Your objective. Leave out the pictures and set down exactly the lines from the start of the listing through the one with "bpy.context.scene.camera = cam", both included.

The data.
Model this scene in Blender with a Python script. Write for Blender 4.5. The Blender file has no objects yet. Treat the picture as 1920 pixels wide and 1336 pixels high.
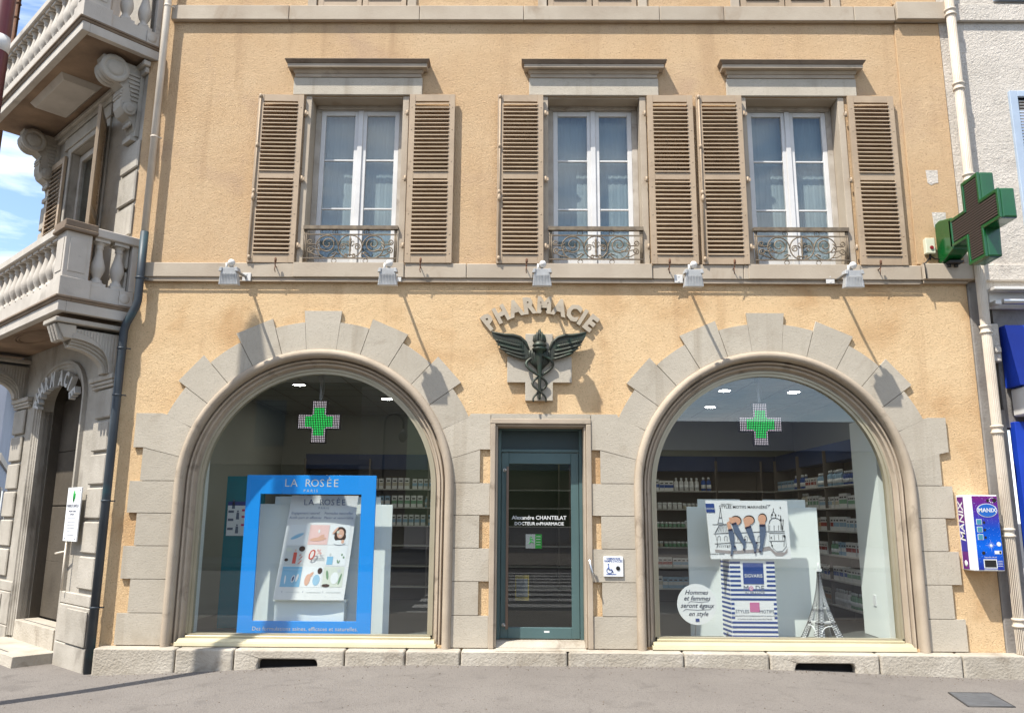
import bpy, bmesh, math, random
from mathutils import Vector, Matrix
from mathutils.geometry import tessellate_polygon
random.seed(7)
C = bpy.context.scene.collection
sin, cos, pi, rad = math.sin, math.cos, math.pi, math.radians

# ---------------------------------------------------------------- camera
cam_d = bpy.data.cameras.new('camera'); cam = bpy.data.objects.new('camera', cam_d); C.objects.link(cam)
PITCH, ROLL, YAW, FPX = 0.1973688, 0.00693462, -0.00770351, 1498.055
_f = Vector((sin(YAW)*cos(PITCH), cos(YAW)*cos(PITCH), sin(PITCH)))
_r = Vector((cos(YAW), -sin(YAW), 0)); _u = _r.cross(_f)
RX = _r*cos(ROLL)+_u*sin(ROLL); UX = _u*cos(ROLL)-_r*sin(ROLL)
CAM = Vector((0, -9.2, 1.559))
m = Matrix((RX, UX, -_f)).transposed().to_4x4(); m.translation = CAM
cam.matrix_world = m
cam_d.sensor_width = 36; cam_d.lens = FPX/1920*36; cam_d.clip_start = 0.05; cam_d.clip_end = 2000
bpy.context.scene.camera = cam

# ---------------------------------------------------------------- sky and sun
SUN = Vector((-1.05, -1.0, 2.4)).normalized()
W = bpy.data.worlds.new('World'); bpy.context.scene.world = W; W.use_nodes = True
nt = W.node_tree; bg = nt.nodes['Background']
sky = nt.nodes.new('ShaderNodeTexSky'); sky.sky_type = 'NISHITA'; sky.sun_disc = False
sky.sun_elevation = math.asin(SUN.z); sky.sun_rotation = math.atan2(SUN.x, SUN.y)
sky.air_density = 1.0; sky.dust_density = 0.6; sky.ozone_density = 1.6
tc = nt.nodes.new('ShaderNodeTexCoord'); mp = nt.nodes.new('ShaderNodeMapping')
mp.inputs['Scale'].default_value = (1.2, 1.6, 5.0)
nt.links.new(tc.outputs['Generated'], mp.inputs['Vector'])
nz = nt.nodes.new('ShaderNodeTexNoise'); nz.inputs['Scale'].default_value = 2.1; nz.inputs['Detail'].default_value = 9
nz.inputs['Roughness'].default_value = .58; nz.inputs['Distortion'].default_value = .5
nt.links.new(mp.outputs[0], nz.inputs['Vector'])
cr = nt.nodes.new('ShaderNodeValToRGB'); cr.color_ramp.elements[0].position = .42; cr.color_ramp.elements[1].position = .68
nt.links.new(nz.outputs['Fac'], cr.inputs['Fac'])
mx = nt.nodes.new('ShaderNodeMix'); mx.data_type = 'RGBA'
nt.links.new(cr.outputs['Color'], mx.inputs['Factor']); nt.links.new(sky.outputs[0], mx.inputs['A'])
mx.inputs['B'].default_value = (7.2, 7.4, 7.8, 1)
nt.links.new(mx.outputs['Result'], bg.inputs['Color']); bg.inputs['Strength'].default_value = 0.15
sl = bpy.data.lights.new('sun', 'SUN'); sl.energy = 4.3; sl.angle = rad(.55); sl.color = (1, .955, .88)
so = bpy.data.objects.new('sun', sl); C.objects.link(so); so.rotation_euler = SUN.to_track_quat('Z', 'Y').to_euler(); so.location = SUN*40
vs = bpy.context.scene.view_settings; vs.view_transform = 'Standard'; vs.look = 'None'; vs.gamma = 1; vs.use_curve_mapping = False
vs.exposure = 0.90
sc = bpy.context.scene
sc.cycles.max_bounces = 7; sc.cycles.transparent_max_bounces = 12; sc.cycles.diffuse_bounces = 4
sc.cycles.caustics_reflective = False; sc.cycles.caustics_refractive = False

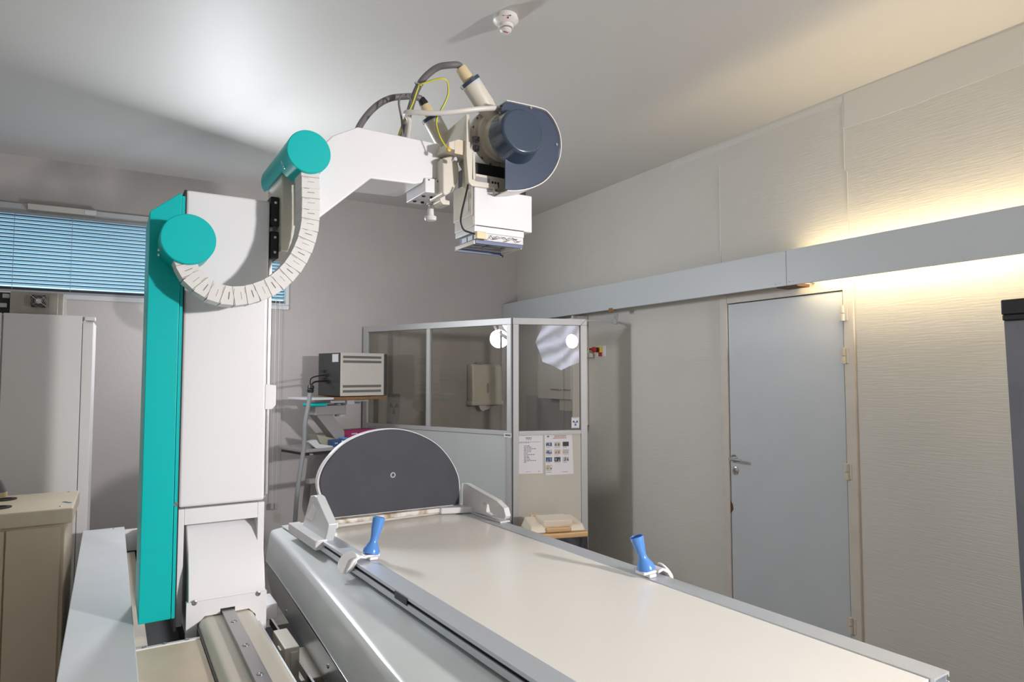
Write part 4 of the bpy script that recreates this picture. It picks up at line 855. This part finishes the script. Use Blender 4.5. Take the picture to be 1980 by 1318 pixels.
e1, ax1 = socket((907, 156), (962, 240), 2.50, .066)
e2, ax2 = socket((833, 226), (872, 300), 2.74, .060)
# bracket: side plate facing left, front L frame
BU = 1.292
bpn = up(S, BU, [(853, 300), (855, 266), (868, 250), (903, 219), (906, 283), (914, 294), (915, 345), (900, 368), (893, 362), (894, 330), (886, 318), (884, 300)])
MB().pu(S, bpn, BU, BU + .012).build('yoke_plate', 'cream', th, bevel=.002)
lp = vp(S, 2.44, [(902, 220), (904, 220), (907, 284), (917, 294), (917, 345), (921, 350), (963, 356), (964, 376), (957, 376), (955, 364), (912, 359), (906, 352), (902, 300)])
MB().pv(S, lp, 2.44, 2.47).build('yoke_bracket', 'cream', th, bevel=.002)
a = meas(959, 368, S, 'v', 2.438); screw(th, S(a[0], 2.438, a[2]), -S.v, .006)
bx = vp(S, 2.47, [(882, 270), (898, 270), (898, 300), (882, 300)])
MB().pv(S, [(1.19, bx[2][1] + .015), (1.19, bx[0][1] - .02), (1.235, bx[0][1]), (BU, bx[0][1]), (BU, bx[2][1])], 2.46, 2.60).build('mounting_block', 'cream', th, bevel=.003)
a = meas(889, 285, S, 'v', 2.455); MB().box(S, a[0] - .022, a[0] + .016, 2.4585, 2.461, a[2] - .028, a[2] + .028).build('beige_tape', 'beige2', th, label='square of beige tape')
a = meas(878, 309, S, 'v', 2.47); MB().cyl(S(a[0], 2.455, a[2]), S(a[0], 2.48, a[2]), .009, 6).build('hex_bolt', 'steel', th)
hubp = vp(S, 2.52, [(856, 305), (884, 298), (888, 325), (886, 350), (876, 370), (862, 378), (856, 374)])
MB().pv(S, hubp, 2.52, 2.66).build('swivel_hub', 'cream', th, bevel=.022, seg=5)
ukp = vp(S, 2.60, [(848, 377), (857, 376), (858, 388), (866, 390), (866, 398), (853, 397), (847, 390)])
MB().pv(S, ukp, 2.58, 2.66).build('support_hook', 'cream', th, bevel=.003)
# dark interior behind the yoke
MB().box(S, 1.335, 1.60, 2.50, 2.66, 2.385, 2.50).build('dark_mount', 'pit', th)
# collimator
c0_ = meas(917, 400, S, 'v', 2.45)[0]; c1_ = meas(1029, 400, S, 'v', 2.45)[0]
zct = meas(1029, 377, S, 'v', 2.45)[2]; zcb = meas(917, 436, S, 'v', 2.45)[2] + .002
co = MB().box(S, c0_, c1_, 2.45, 2.64, zcb, zct - .005).build('collimator', 'white', th, bevel=.006, seg=3, label='white square collimator box')
MB().box(S, c0_ - .006, c0_ + .001, 2.462, 2.64, zcb + .045, zct + .02).build('side_panel', 'cream', co, bevel=.002)
MB().box(S, c0_ - .0075, c0_ - .004, 2.49, 2.515, zcb + .07, zct - .02).build('side_slot', 'white2', co)
MB().box(S, c0_ - .004, c0_ + .001, 2.455, 2.63, zcb - .004, zcb + .040).build('side_panel', 'cream', co, bevel=.004)
MB().box(S, c0_ + .006, c0_ + .19, 2.449, 2.47, zct - .006, zct + .052).build('control_plate', 'cream', co, bevel=.002)
m = MB().box(S, c0_ + .008, c0_ + .075, 2.4475, 2.4495, zct + .008, zct + .040)
m.build('rating_plate', 'grey', co)
for i in range(3): MB().box(S, c0_ + .085 + i * .014, c0_ + .093 + i * .014, 2.4478, 2.4495, zct + .006, zct + .030).build('vent_slot', 'dark', co)
m = MB().box(S, c0_ + .01, c1_ - .045, 2.449, 2.4505, zcb + .0005, zcb + .003); m.build('shadow_gap', 'dark', co)
MB().box(S, c0_, c1_ - .045, 2.448, 2.63, zcb - .028, zcb - .001).build('bottom_flange', 'white', co, bevel=.002)
MB().box(S, c0_ + .03, c1_ - .045, 2.456, 2.62, zcb - .058, zcb - .028).build('lamp_tray', 'white2', co)
MB().box(S, c0_ + .012, c0_ + .030, 2.47, 2.61, zcb - .060, zcb - .030).build('blue_scale', 'bluebar', co, label='blue printed scale strip')
MB().box(S, c0_ + .0105, c0_ + .0125, 2.54, 2.585, zcb - .055, zcb - .035).box(S, c0_ + .0105, c0_ + .0125, 2.485, 2.53, zcb - .055, zcb - .035).build('scale_label', 'label', co)
MB().box(S, c0_ + .005, c0_ + .052, 2.435, 2.462, zcb - .058, zcb - .026).build('cable_connector', 'plug', co, bevel=.003)
m = MB(); r_ = random.Random(2)
for i in range(9): x = c0_ + .06 + i * .018; m.tubep([S(x, 2.447, zcb - .035 - r_.random() * .02), S(x + .012, 2.442, zcb - .03 - r_.random() * .025), S(x + .028, 2.447, zcb - .032 - r_.random() * .022)], .0016, 6, i % 3)
m.build('exposed_wires', ['cordw', 'dark', 'steel'], co)
zf = zcb - .078
MB().box(S, c0_ + .004, c1_ - .052, 2.447, 2.456, zf + .001, zf + .017).build('tray_bar', 'bluebar', co, bevel=.001)
MB().box(S, c0_ - .002, c1_ - .062, 2.622, 2.631, zf - .006, zf + .010).build('tray_bar', 'bluebar', co, bevel=.001)
MB().box(S, c0_ - .002, c0_ + .006, 2.45, 2.63, zf - .002, zf + .014).build('tray_side', 'cream', co, bevel=.001)
MB().box(S, c1_ - .062, c1_ - .055, 2.45, 2.63, zf - .002, zf + .010).build('tray_side', 'cream', co, bevel=.001)
MB().box(S, c0_ + .006, c1_ - .062, 2.456, 2.622, zf + .012, zf + .014).build('perspex_window', 'perspex', co)
m = MB().box(S, c0_ + .10, c0_ + .1015, 2.458, 2.62, zf + .0105, zf + .0118).box(S, c0_ + .02, c1_ - .09, 2.54, 2.5415, zf + .0105, zf + .0118); m.build('crosshair', 'dark', co)
m = MB().box(S, c0_ + .04, c0_ + .17, 2.56, 2.60, zf + .0165, zf + .018).box(S, c0_ + .04, c0_ + .17, 2.49, 2.53, zf + .0165, zf + .018); m.build('reflector_strip', 'label', co)
MB().cyl(S(c1_ - .064, 2.618, zf - .006), S(c1_ - .054, 2.618, zf - .006), .006, 10).build('tray_catch', 'dark', co)

# cables
def cable(name, pts, r, m_, label, cat='cable', sub=8): return tag(MB().tubep(pts, r, 16, sub=sub, smooth=10).build(name, m_, ang=60), label, cat)
v_ = 2.62
cable('high_voltage_cable', [e1 - ax1 * .005, e1 + ax1 * .012, sp(868, 126, 2.51), sp(852, 128, 2.53), sp(838, 135, 2.55), sp(816, 155, 2.58), sp(801, 185, 2.62), sp(790, 222, 2.68), sp(779, 262, 2.73), sp(772, 285, 2.75)], .0142, 'cableg', 'thick grey cable arching up to the upper tube socket')
cable('high_voltage_cable', [e2 + ax2 * .03, sp(797, 186, 2.74), sp(780, 187, 2.76), sp(757, 189, 2.76), sp(732, 201, 2.76), sp(710, 222, 2.75), sp(694, 246, 2.74), sp(688, 262, 2.73)], .0142, 'cableg', 'thick grey cable arching left from the rear tube socket')
tag(MB().lathe(e2 - ax2 * .003, ax2, [(0, .021), (.01, .022), (.035, .016)], 10).build('cable_boot', 'dark'), 'short black cable boot on the rear plug', 'cable boot')
cable('control_cable', [sp(776, 280, 2.62), sp(778, 240, 2.62), sp(773, 212, 2.62), sp(771, 196, 2.62), sp(776, 185, 2.62), sp(785, 182, 2.62), sp(793, 190, 2.62), sp(794, 202, 2.62), sp(786, 222, 2.62), sp(781, 245, 2.62), sp(778, 280, 2.64)], .0045, 'cableg', 'thin grey cable looped in front of the thick cables')
cable('white_tube', [sp(785, 282, 2.66), sp(790, 250, 2.60), sp(791, 228, 2.56), sp(783, 218, 2.54), sp(800, 217, 2.50), sp(840, 219, 2.45), sp(880, 216, 2.41), sp(920, 211, 2.39), sp(955, 209, 2.39), sp(972, 210, 2.43)], .011, 'cordw', 'white flexible tube crossing in front of the tube head', sub=8)
ew = thing('earth_wire', sp(870, 290, 2.46), 'thin yellow and green earth wire looping to the tube bracket', 'wire')
wp = [sp(771, 262, 2.68), sp(782, 232, 2.62), sp(796, 205, 2.58), sp(809, 168, 2.55), sp(812, 164, 2.53), sp(835, 156, 2.50), sp(855, 152, 2.48), sp(865, 158, 2.48), sp(867, 180, 2.48), sp(860, 200, 2.48), sp(847, 224, 2.50), sp(844, 240, 2.50), sp(850, 262, 2.48), sp(860, 280, 2.47), sp(868, 289, 2.46)]
MB().tubep(wp, .003, 8, sub=6).build('wire_yellow', 'yellow', ew)
MB().tubep([p + _U * .0022 - _R * .0022 + _F * .001 for p in wp], .0022, 8, sub=6).build('wire_green_stripe', 'green', ew)
MB().lathe(sp(868, 289, 2.456), -S.v, [(-.004, .010), (.004, .009), (.005, .004)], 12).build('lug', 'yel', ew)
tag(MB().tubep([sp(905, 357, 2.44), sp(900, 380, 2.43), sp(893, 410, 2.43), sp(891, 430, 2.43), sp(897, 444, 2.43), sp(908, 449, 2.437), sp(918, 452, 2.443)], .0042, 10, sub=6).build('collimator_cable', 'dark', ang=60), 'thin black cable hanging down the left side of the collimator', 'cable')
for (x, y, v_, r_, lab) in ((808, 163, 2.585, .016, 'white cable tie round the grey cables above the arm, upper one'), (784, 236, 2.68, .022, 'white cable tie round the grey cables above the arm, lower one')):
    p = sp(x, y, v_); tx = (_R * .45 + _U * .9).normalized(); tag(MB().lathe(p - tx * .002, tx, [(0, r_), (0, r_ + .0015), (.004, r_ + .0015), (.004, r_)], 20, capends=False).build('cable_tie', 'cordw'), lab, 'cable tie', 'cable ties above the arm')

# ================================================================== RIGHT EDGE SCREEN
fs0 = meas(1941, 590, Wd, 'u', 3.22)
fsn = thing('folded_screen', (3.25, fs0[1] - .4, 0), 'tall dark grey fabric screen with black top cap at the right edge', 'screen')
yy = fs0[1]
MB().prism([Wd(3.20, yy - .045, 0), Wd(3.24, yy - .045, 0), Wd(3.24, yy - .9, 0), Wd(3.20, yy - .9, 0)], [Wd(3.20, yy - .005, 1.80), Wd(3.24, yy - .005, 1.80), Wd(3.24, yy - .9, 1.80), Wd(3.20, yy - .9, 1.80)]).build('fabric_panel', 'fabric', fsn, bevel=.004)
MB().box(Wd, 3.19, 3.25, yy - .92, yy - .003, 1.80, 1.825, 0).box(Wd, 3.19, 3.25, yy - .92, yy, 1.825, fs0[2] + .022, 0).build('top_cap', 'dark', fsn, bevel=.006)

# ================================================================== PHOTO LAMPS
def stand(parent, p, r=.35):
    m = MB().cyl((p.x, p.y, .35), (p.x, p.y, p.z - .05), .012, 12)
    for k in range(3):
        a = R(90 + 120 * k); m.cyl((p.x, p.y, .55), (p.x + r * cos(a), p.y + r * sin(a), .012), .009, 10)
    m.build('tripod', 'dark', parent)
def dome(parent, c, axis, r, depth, mt, sides=8):
    axis = Vector(axis).normalized(); e1 = axis.orthogonal().normalized(); e2 = axis.cross(e1); vs = []; nr = 7; ns = sides * 2
    for k in range(nr + 1):
        t = k / nr
        for j in range(ns):
            a = 2 * pi * j / ns; rr = r * t * (1 if j % 2 == 0 else (1 - .10 * t)); vs.append(c + e1 * (rr * cos(a)) + e2 * (rr * sin(a)) + axis * (depth * t * t))
    fs = [(k * ns + j, k * ns + (j + 1) % ns, (k + 1) * ns + (j + 1) % ns, (k + 1) * ns + j) for k in range(nr) for j in range(ns)]
    o = MB().add(vs, fs).build('reflector', mt, parent, ang=15); sm = o.modifiers.new('thickness', 'SOLIDIFY'); sm.thickness = .004; return o
la = thing('studio_lamp', (LIGHT_A.x, LIGHT_A.y, 0), 'studio lamp with white octagonal umbrella, seen reflected in the booth glass', 'studio lamp', 'studio lamps')
dome(la, LIGHT_A + Vector((.03, -.16, .02)), (-.3, 1, .0), .47, .22, 'domeA'); stand(la, LIGHT_A + Vector((0, -.25, 0)))
MB().lathe(LIGHT_A + Vector((.14, .02, .03)), (-.3, 1, .0), [(-.1, .03), (-.02, .045), (.04, .06), (.07, .07)], 20).build('flash_head', 'dark', la)
lb = thing('studio_lamp', (LIGHT_B.x, LIGHT_B.y, 0), 'studio lamp with small white reflector standing hidden behind the column', 'studio lamp', 'studio lamps')
MB().lathe(LIGHT_B + Vector((-.02, .06, .0)), (.38, -.85, .22), [(0, .05), (.05, .09), (.12, .19), (.13, .195)], 28, capends=False).build('reflector', 'domeB', lb); stand(lb, LIGHT_B)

Response to the task.
Model this scene in Blender with a Python script. Write for Blender 4.5. The Blender file has no objects yet. Treat the picture as 1920 pixels wide and 1336 pixels high.
import bpy, bmesh, math, random
from mathutils import Vector, Matrix
from mathutils.geometry import tessellate_polygon
random.seed(7)
C = bpy.context.scene.collection
sin, cos, pi, rad = math.sin, math.cos, math.pi, math.radians

# ---------------------------------------------------------------- camera
cam_d = bpy.data.cameras.new('camera'); cam = bpy.data.objects.new('camera', cam_d); C.objects.link(cam)
PITCH, ROLL, YAW, FPX = 0.1973688, 0.00693462, -0.00770351, 1498.055
_f = Vector((sin(YAW)*cos(PITCH), cos(YAW)*cos(PITCH), sin(PITCH)))
_r = Vector((cos(YAW), -sin(YAW), 0)); _u = _r.cross(_f)
RX = _r*cos(ROLL)+_u*sin(ROLL); UX = _u*cos(ROLL)-_r*sin(ROLL)
CAM = Vector((0, -9.2, 1.559))
m = Matrix((RX, UX, -_f)).transposed().to_4x4(); m.translation = CAM
cam.matrix_world = m
cam_d.sensor_width = 36; cam_d.lens = FPX/1920*36; cam_d.clip_start = 0.05; cam_d.clip_end = 2000
bpy.context.scene.camera = cam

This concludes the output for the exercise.